Andersen's algorithm is a famous pointer-analysis algorithm proposed in L.O. Andersen's 1994 Ph.D. thesis. The core idea of his algorithm is to translate the input program with statements of the form "p = q" to constraints of the form "q's points-to set is a subset of p's points-to set", hence it is sometimes also referred to as "inclusion-based" algorithm. The analysis is flow-insensitive and context-insensitive, meaning that it just completely ignores the control-flows in the input program and considers that all statements can be executed in arbitrary order.

This project is an implementation of Andersen's analysis in LLVM. The entire algorithm is broken down into three phases:

• Translating from input LLVM IR into a set of constraints.
• Rewriting the constraints into a smaller set of constraints whose solution should be the same as the original set.
• Solving the optimized constraints.

In phase 1, we treats structs in LLVM-IR field-insensitively. This will yield worse result, but the analysis efficiency and correctness can be more easily guaranteed. We plan to move to a field-sensitive implementation in the future, but for now we want to do the quick dirty things first. Dynamic memory allocations are modelled by their allocation site.

In phase 2, two constraint optimization techniques called HVN and HU are used. The basic idea is to search for pointers that have equivalent points-to set and merge together their representations. Details can be found in Ben Hardekopf's SAS'07 paper.

In phase 3, two constraint solving techniques called HCD and LCD are used. The basic idea is to search for strongly-connected-components in the constraint graph on-the-fly. Details can be found in Ben Hardekopf's PLDI'07 paper ("The Ant and the Grasshopper").
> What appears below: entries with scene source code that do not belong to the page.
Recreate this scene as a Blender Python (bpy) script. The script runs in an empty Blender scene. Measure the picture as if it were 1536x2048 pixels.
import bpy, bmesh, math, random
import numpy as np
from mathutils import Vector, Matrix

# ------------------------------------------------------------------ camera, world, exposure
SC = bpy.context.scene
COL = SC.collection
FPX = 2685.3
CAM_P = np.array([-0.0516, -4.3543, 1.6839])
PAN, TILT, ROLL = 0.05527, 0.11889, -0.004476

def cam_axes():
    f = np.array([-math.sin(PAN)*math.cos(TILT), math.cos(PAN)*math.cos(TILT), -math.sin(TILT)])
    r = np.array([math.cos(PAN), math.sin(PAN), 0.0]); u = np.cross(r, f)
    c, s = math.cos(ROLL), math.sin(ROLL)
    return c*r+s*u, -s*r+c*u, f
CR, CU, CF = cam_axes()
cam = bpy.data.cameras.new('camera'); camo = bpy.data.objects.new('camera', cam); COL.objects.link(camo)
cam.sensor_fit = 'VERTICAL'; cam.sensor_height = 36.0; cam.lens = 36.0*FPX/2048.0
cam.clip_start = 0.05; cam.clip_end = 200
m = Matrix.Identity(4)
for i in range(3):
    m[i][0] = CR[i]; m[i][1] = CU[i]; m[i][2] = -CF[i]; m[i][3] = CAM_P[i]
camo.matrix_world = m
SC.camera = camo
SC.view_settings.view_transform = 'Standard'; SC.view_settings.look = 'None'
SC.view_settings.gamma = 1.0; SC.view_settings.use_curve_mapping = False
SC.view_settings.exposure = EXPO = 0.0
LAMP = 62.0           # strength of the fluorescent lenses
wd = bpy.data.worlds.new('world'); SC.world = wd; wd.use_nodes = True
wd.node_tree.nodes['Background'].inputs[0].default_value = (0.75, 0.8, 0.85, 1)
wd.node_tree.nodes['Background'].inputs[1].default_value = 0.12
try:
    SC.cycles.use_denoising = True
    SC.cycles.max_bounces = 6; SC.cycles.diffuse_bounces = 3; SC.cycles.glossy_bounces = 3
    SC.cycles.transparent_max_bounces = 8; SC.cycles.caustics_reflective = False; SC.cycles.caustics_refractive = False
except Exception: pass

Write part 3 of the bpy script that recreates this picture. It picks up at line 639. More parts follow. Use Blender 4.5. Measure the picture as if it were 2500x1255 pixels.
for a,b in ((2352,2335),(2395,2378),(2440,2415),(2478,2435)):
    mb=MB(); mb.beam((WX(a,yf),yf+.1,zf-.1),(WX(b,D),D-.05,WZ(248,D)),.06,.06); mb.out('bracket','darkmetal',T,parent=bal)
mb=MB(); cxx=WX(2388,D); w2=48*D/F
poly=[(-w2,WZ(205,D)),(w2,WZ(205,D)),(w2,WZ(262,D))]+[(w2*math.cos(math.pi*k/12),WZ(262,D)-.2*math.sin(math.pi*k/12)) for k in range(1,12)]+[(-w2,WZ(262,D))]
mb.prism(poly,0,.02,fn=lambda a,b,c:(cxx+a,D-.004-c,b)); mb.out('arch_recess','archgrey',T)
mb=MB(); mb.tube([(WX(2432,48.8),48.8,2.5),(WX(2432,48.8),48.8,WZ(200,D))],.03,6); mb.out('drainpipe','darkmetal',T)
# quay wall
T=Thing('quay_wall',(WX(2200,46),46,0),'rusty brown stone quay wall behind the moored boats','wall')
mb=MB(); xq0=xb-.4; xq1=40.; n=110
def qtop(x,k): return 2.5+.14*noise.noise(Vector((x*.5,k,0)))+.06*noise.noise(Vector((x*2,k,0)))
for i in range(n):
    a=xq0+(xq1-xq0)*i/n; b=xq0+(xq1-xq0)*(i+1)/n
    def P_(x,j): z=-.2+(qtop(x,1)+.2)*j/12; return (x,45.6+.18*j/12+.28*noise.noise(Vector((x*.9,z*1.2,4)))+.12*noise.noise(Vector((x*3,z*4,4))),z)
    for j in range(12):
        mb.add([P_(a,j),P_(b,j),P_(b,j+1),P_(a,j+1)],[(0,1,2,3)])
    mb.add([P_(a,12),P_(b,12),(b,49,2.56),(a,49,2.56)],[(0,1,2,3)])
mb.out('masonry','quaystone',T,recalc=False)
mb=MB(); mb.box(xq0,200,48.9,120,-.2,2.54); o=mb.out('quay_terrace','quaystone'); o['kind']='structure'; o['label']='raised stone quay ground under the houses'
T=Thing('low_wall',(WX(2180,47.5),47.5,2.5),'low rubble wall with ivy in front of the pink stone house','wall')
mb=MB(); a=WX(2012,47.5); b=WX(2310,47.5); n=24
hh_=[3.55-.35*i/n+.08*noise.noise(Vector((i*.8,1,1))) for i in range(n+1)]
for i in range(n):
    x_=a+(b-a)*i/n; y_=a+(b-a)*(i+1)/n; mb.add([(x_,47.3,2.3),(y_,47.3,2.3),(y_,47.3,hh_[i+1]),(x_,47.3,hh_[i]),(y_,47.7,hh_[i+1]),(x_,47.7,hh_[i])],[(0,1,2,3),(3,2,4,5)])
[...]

Program Analysis and Specialization for the C Programming Language. Ph.D. thesis

Exploiting Pointer and Location Equivalence to Optimize Pointer Analysis. International Static Analysis Symposium (SAS), 2007

The Ant and the Grasshopper: Fast and Accurate Pointer Analysis for Millions of Lines of Code. ACM Conference on Programming Language Design and Implementation (PLDI), 2007

To build Andersen's analysis, you need to have a C++ compiler with C++14 support installed (e.g. g++ 4.9 or later, clang++ 3.4 or later) as well as cmake 2.8.8 or later. It should compile without trouble on most recent Linux or MacXOS machines.

1. Making sure that LLVM 6.0 is installed somewhere on your system and CMake is able to find it by setting LLVM_DIR variable if necessary (see here for more details). You might want to look at the commit history for how to cope with the API changes if you are interested in targeting older versions of LLVM (the project was initially written for LLVM 3.9 and patches were made whenever LLVM makes a new release).

2. Checkout this project

3. Build this project

cd <directory-you-want-to-build-this-project>
cmake <project-source-code-dir> -DCMAKE_BUILD_TYPE=<specify build type (Debug or Release)> -DBUILD_TESTS=<specify whether you want to build test files (ON or OFF)>
make

Note that in the configuration step you might want to consider setting the build mode (Release/Debug with or without Asserts) to match the build mode of your LLVM library.

The analysis is implemented as an LLVM pass. By default it does not dump anything into the console, hence the only way you can extract information from it is to write another pass that take the AndersenAA pass as a prerequisite and make alias queries using AndersenAA's public interfaces. AndersenAA conforms to the standard LLVM AliasAnalysis pass, so it shouldn't be too difficult if you know how to use other build-in alias analysis in LLVM (like basicaa).

If you want points-to information rather than alias information, things become trickier. The Andersen pass does have all the points-to information available: check out Andersen::getPointsToSet(). Note that memory objects, in our case, are represented by their corresponding allocation site.

• The analysis does not support the following LLVM instructions: extractvalue, insertvalue, landingpad, resume, atomicrmw, atomiccmpxchg. In other words, exception handling and atomic operations are not considered in my project. (The atomic instruction restriction is easy to get around, though: LLVM has a loweratomic pass that lowers all atmoic instructions.)

• Field-insensitivity. Adding support for field sensitivity will drastically increase the complexity of the algorithm.

• External library calls are not completely modelled. Calls to common library functions, such as malloc(), printf(), strcmp(), etc. are properly handled, yet other uncommonly used functions in libc are not. The analysis will dump the name of all external functions not recognized by it to the command line, and if you need the analysis to model them, please look at ExternalLibrary.cpp, or contact me.

Check out my tpa repo for a full-blown flow-sensitive, context-sensitive, field-sensitive pointer analysis for LLVM. It hasn't been updated for a while and is woefully undocumented, but I hope it could give up some ideas of how to write such a thing.

If you only want a more precise alias analysis for your compiler pipeline, I'd recommend using the new CFLAliasAnalysis I contributed to in GSoC 2016. The Andersen variant is highly experimental, but it is in-tree and is much less of a hassle to use.